Objective: The listing below should be written out exactly; please include all of it.

++++ Provided material ++++

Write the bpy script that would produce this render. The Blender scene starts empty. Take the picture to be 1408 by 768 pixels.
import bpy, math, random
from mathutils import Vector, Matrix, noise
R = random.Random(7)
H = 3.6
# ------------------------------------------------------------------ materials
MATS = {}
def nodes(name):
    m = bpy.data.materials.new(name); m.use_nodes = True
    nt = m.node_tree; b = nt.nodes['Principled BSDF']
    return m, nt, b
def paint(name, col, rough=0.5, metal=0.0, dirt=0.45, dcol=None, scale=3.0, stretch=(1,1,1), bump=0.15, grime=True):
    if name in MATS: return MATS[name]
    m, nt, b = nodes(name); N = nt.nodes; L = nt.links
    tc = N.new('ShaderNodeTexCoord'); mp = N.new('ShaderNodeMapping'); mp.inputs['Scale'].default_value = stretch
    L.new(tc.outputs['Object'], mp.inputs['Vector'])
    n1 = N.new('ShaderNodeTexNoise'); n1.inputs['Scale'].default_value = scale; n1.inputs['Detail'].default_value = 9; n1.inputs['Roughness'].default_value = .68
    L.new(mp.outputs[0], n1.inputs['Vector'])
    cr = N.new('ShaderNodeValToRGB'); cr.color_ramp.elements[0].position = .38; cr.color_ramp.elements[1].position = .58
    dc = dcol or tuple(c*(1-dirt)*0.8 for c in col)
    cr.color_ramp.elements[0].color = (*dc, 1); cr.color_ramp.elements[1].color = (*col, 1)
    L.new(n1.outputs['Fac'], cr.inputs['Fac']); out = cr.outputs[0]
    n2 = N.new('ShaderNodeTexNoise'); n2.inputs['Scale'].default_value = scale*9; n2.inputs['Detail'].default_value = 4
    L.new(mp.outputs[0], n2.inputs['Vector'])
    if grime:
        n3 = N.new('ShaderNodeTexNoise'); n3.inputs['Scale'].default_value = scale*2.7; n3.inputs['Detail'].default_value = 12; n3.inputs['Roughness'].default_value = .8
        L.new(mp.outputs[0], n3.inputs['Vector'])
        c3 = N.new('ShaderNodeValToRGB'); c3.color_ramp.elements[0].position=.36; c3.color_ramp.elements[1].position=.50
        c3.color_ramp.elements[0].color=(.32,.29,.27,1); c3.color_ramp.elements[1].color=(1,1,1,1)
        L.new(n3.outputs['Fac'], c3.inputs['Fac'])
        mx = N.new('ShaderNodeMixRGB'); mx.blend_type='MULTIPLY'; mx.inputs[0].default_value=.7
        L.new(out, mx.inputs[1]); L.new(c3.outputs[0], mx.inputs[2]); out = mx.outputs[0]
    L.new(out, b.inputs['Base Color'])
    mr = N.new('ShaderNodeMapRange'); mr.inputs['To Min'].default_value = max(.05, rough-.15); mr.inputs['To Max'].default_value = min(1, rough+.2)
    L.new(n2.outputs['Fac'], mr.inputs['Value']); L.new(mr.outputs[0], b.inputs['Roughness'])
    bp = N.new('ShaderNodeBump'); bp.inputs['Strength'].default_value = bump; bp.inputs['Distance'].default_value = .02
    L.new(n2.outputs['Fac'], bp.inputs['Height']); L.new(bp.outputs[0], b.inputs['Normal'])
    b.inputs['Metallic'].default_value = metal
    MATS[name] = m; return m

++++

Answer below:
Write the bpy script that would produce this render. The Blender scene starts empty. Take the picture to be 1408 by 768 pixels.
import bpy, math, random
from mathutils import Vector, Matrix, noise
R = random.Random(7)
H = 3.6
# ------------------------------------------------------------------ materials
MATS = {}
def nodes(name):
    m = bpy.data.materials.new(name); m.use_nodes = True
    nt = m.node_tree; b = nt.nodes['Principled BSDF']
    return m, nt, b
def paint(name, col, rough=0.5, metal=0.0, dirt=0.45, dcol=None, scale=3.0, stretch=(1,1,1), bump=0.15, grime=True):
    if name in MATS: return MATS[name]
    m, nt, b = nodes(name); N = nt.nodes; L = nt.links
    tc = N.new('ShaderNodeTexCoord'); mp = N.new('ShaderNodeMapping'); mp.inputs['Scale'].default_value = stretch
    L.new(tc.outputs['Object'], mp.inputs['Vector'])
    n1 = N.new('ShaderNodeTexNoise'); n1.inputs['Scale'].default_value = scale; n1.inputs['Detail'].default_value = 9; n1.inputs['Roughness'].default_value = .68
    L.new(mp.outputs[0], n1.inputs['Vector'])
    cr = N.new('ShaderNodeValToRGB'); cr.color_ramp.elements[0].position = .38; cr.color_ramp.elements[1].position = .58
    dc = dcol or tuple(c*(1-dirt)*0.8 for c in col)
    cr.color_ramp.elements[0].color = (*dc, 1); cr.color_ramp.elements[1].color = (*col, 1)
    L.new(n1.outputs['Fac'], cr.inputs['Fac']); out = cr.outputs[0]
    n2 = N.new('ShaderNodeTexNoise'); n2.inputs['Scale'].default_value = scale*9; n2.inputs['Detail'].default_value = 4
    L.new(mp.outputs[0], n2.inputs['Vector'])
    if grime:
        n3 = N.new('ShaderNodeTexNoise'); n3.inputs['Scale'].default_value = scale*2.7; n3.inputs['Detail'].default_value = 12; n3.inputs['Roughness'].default_value = .8
        L.new(mp.outputs[0], n3.inputs['Vector'])
        c3 = N.new('ShaderNodeValToRGB'); c3.color_ramp.elements[0].position=.36; c3.color_ramp.elements[1].position=.50
        c3.color_ramp.elements[0].color=(.32,.29,.27,1); c3.color_ramp.elements[1].color=(1,1,1,1)
        L.new(n3.outputs['Fac'], c3.inputs['Fac'])
        mx = N.new('ShaderNodeMixRGB'); mx.blend_type='MULTIPLY'; mx.inputs[0].default_value=.7
        L.new(out, mx.inputs[1]); L.new(c3.outputs[0], mx.inputs[2]); out = mx.outputs[0]
    L.new(out, b.inputs['Base Color'])
    mr = N.new('ShaderNodeMapRange'); mr.inputs['To Min'].default_value = max(.05, rough-.15); mr.inputs['To Max'].default_value = min(1, rough+.2)
    L.new(n2.outputs['Fac'], mr.inputs['Value']); L.new(mr.outputs[0], b.inputs['Roughness'])
    bp = N.new('ShaderNodeBump'); bp.inputs['Strength'].default_value = bump; bp.inputs['Distance'].default_value = .02
    L.new(n2.outputs['Fac'], bp.inputs['Height']); L.new(bp.outputs[0], b.inputs['Normal'])
    b.inputs['Metallic'].default_value = metal
    MATS[name] = m; return m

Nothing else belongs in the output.